JIHAN QQ., Appellant.

          Calendar Date: May 4, 2017

          Law Office of Mark Mishler, PC, Albany (Mark S. Mishler of counsel), for appellant.

          P. David Soares, District Attorney, Albany, for respondent.

          Before: Peters, P.J., McCarthy, Egan Jr., Devine and Mulvey, JJ.

          MEMORANDUM AND ORDER

          Egan Jr., J.

         Appeal from an order of the County Court of Albany County (Herrick, J.), entered January 11, 2016, which denied defendant's motion for a conditional order pursuant to CPL 160.58 sealing her criminal record, without a hearing.

         In 2008, defendant pleaded guilty to attempted criminal possession of a controlled substance in the fifth degree, a class E felony, in satisfaction of accusatory instruments charging her with multiple drug-related crimes. Under the terms of the plea agreement, defendant agreed to participate in the Albany County Drug Treatment Court program and, if successful, would be permitted to withdraw her felony guilty plea and plead guilty to a misdemeanor. Defendant successfully completed the program and, in 2010, withdrew her original plea and entered a plea of guilty to criminal possession of a controlled substance in the seventh degree, a class A misdemeanor. In 2015, defendant moved for a conditional order pursuant to CPL 160.58 sealing the record pertaining to her conviction. The People did not oppose the motion, but County Court denied it without conducting a hearing. Defendant now appeals. [1]

         CPL 160.58, which was enacted as part of the Drug Law Reform Act of 2009 (L 2009, ch 56, part AAA, § 3), provides that criminal defendants who have been convicted of specified offenses, have successfully completed certain drug treatment programs and have served the sentences imposed for such offenses are eligible to have the record of their offenses conditionally sealed (see CPL 160.58 [1]; Peter Preiser, 2009 Practice Commentaries, McKinney's Cons Laws of NY, Book 11A, CPL 160.58, 2017 Supp Pamph at 177-178). The decision of whether to grant an application to conditionally seal a criminal record is within the discretion of the sentencing court (see Peter Preiser, 2009 Practice Commentaries, McKinney's Cons Laws of NY, Book 11A, CPL 160.58, 2017 Supp Pamph at 178). Notably, CPL 160.58 (3) provides that, in making such determinations, "the court shall consider any relevant factors, including but not limited to: (i) the circumstances and seriousness of the offense or offenses that resulted in the conviction or convictions; (ii) the character of the defendant, including his or her completion of [a] judicially sanctioned treatment program...; (iii) the defendant's criminal history; and (iv) the impact of sealing the defendant's records upon his or her rehabilitation and his or her successful and productive reentry and reintegration into society, and on public safety" (emphasis added).

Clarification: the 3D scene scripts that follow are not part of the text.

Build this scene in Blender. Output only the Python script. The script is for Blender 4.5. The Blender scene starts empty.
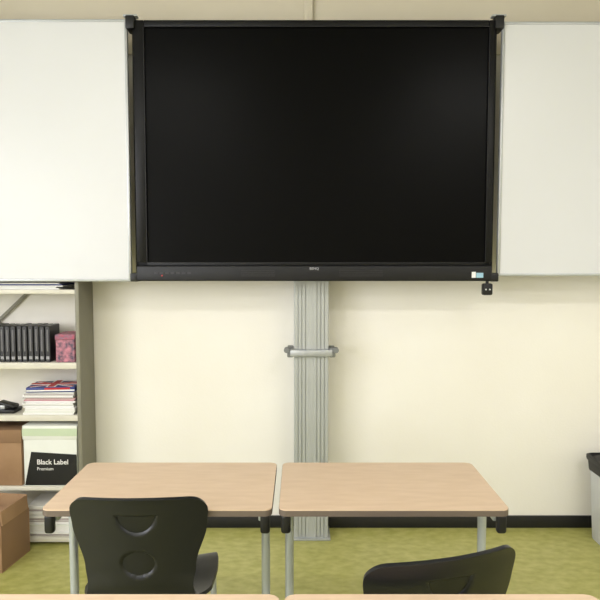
import bpy, bmesh, math, random
from mathutils import Vector, Matrix
random.seed(4)
S = bpy.context.scene
S.view_settings.view_transform = 'Standard'

def lin(c):
    return tuple(((v/255)/12.92 if v/255<=0.04045 else ((v/255+0.055)/1.055)**2.4) for v in c)
MATS={}
def mat(name, rgb, rough=0.5, metal=0.0, spec=0.5, var=None, vscale=5.0, bump=0.0, bscale=60, detail=4, stretch=None, emit=0):
    if name in MATS: return MATS[name]
    m=bpy.data.materials.new(name); m.use_nodes=True
    nt=m.node_tree; b=nt.nodes['Principled BSDF']
    c=lin(rgb)
    b.inputs['Base Color'].default_value=(*c,1)
    b.inputs['Roughness'].default_value=rough
    b.inputs['Metallic'].default_value=metal
    b.inputs['Specular IOR Level'].default_value=spec
    tc=nt.nodes.new('ShaderNodeTexCoord'); mp=nt.nodes.new('ShaderNodeMapping')
    nt.links.new(tc.outputs['Object'],mp.inputs['Vector'])
    if stretch: mp.inputs['Scale'].default_value=stretch
    n=nt.nodes.new('ShaderNodeTexNoise'); n.inputs['Scale'].default_value=vscale; n.inputs['Detail'].default_value=detail
    nt.links.new(mp.outputs[0],n.inputs['Vector'])
    r=nt.nodes.new('ShaderNodeValToRGB')
    r.color_ramp.elements[0].position=0.32; r.color_ramp.elements[1].position=0.68
    c2=lin(var) if var else tuple(v*0.93 for v in c)
    r.color_ramp.elements[0].color=(*c2,1); r.color_ramp.elements[1].color=(*c,1)
    nt.links.new(n.outputs['Fac'],r.inputs[0]); nt.links.new(r.outputs[0],b.inputs['Base Color'])
    if bump>0:
        n2=nt.nodes.new('ShaderNodeTexNoise'); n2.inputs['Scale'].default_value=bscale
        nt.links.new(tc.outputs['Object'],n2.inputs['Vector'])
        bp=nt.nodes.new('ShaderNodeBump'); bp.inputs['Strength'].default_value=bump; bp.inputs['Distance'].default_value=0.01
        nt.links.new(n2.outputs['Fac'],bp.inputs['Height']); nt.links.new(bp.outputs[0],b.inputs['Normal'])
    if emit:
        b.inputs['Emission Color'].default_value=(*c,1); b.inputs['Emission Strength'].default_value=emit
    MATS[name]=m; return m

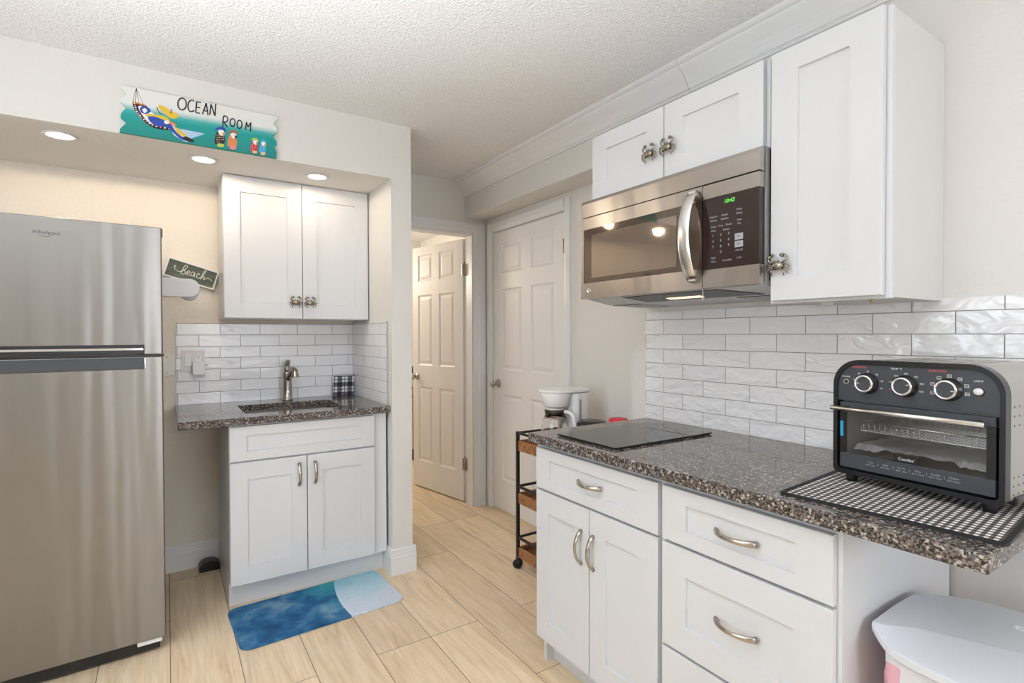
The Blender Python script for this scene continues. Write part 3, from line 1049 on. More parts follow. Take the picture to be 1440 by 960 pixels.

         In denying defendant's motion, County Court relied upon the absence of a provision in the plea agreement indicating that defendant's criminal record would be conditionally sealed. However, given that defendant's plea agreement was entered into prior to the enactment of the statute, it could not have included a provision addressing the conditional sealing of her criminal record, and the absence of such a provision is not dispositive. Significantly, CPL 160.58 has been held to be applicable to convictions preceding its enactment (see People v M.E., 121 A.D.3d 157, 160-161 [2014]). Therefore, County Court should have reviewed defendant's motion in light of the factors set forth in CPL 160.58 (3).

         That said, under the particular circumstances presented and given that the record in this matter is complete, we shall consider the motion applying the relevant statutory criteria, rather than remitting this matter to County Court for that purpose. The record establishes that defendant's misdemeanor conviction is her sole criminal offense, she has not been arrested since 2008, she has successfully completed the drug court program (thereby avoiding incarceration), she has obtained a college degree and maintained gainful employment and she continues to participate in Narcotics Anonymous. Further, although defendant has received a certificate of relief from civil disabilities, her criminal record is likely to be an impediment to both the furtherance of her career and her future employment prospects. In view of the foregoing, and given that the People now concur with the relief requested by defendant, her motion should be granted and the record of her criminal conviction conditionally sealed pursuant to CPL 160.58.

          Peters, P.J., McCarthy, Devine and Mulvey, JJ., concur.

         ORDERED that the order is reversed, on the law, without costs, defendant's motion to conditionally seal the record of her criminal conviction granted, and matter remitted to the County Court of Albany County for compliance with CPL 160.58 (5).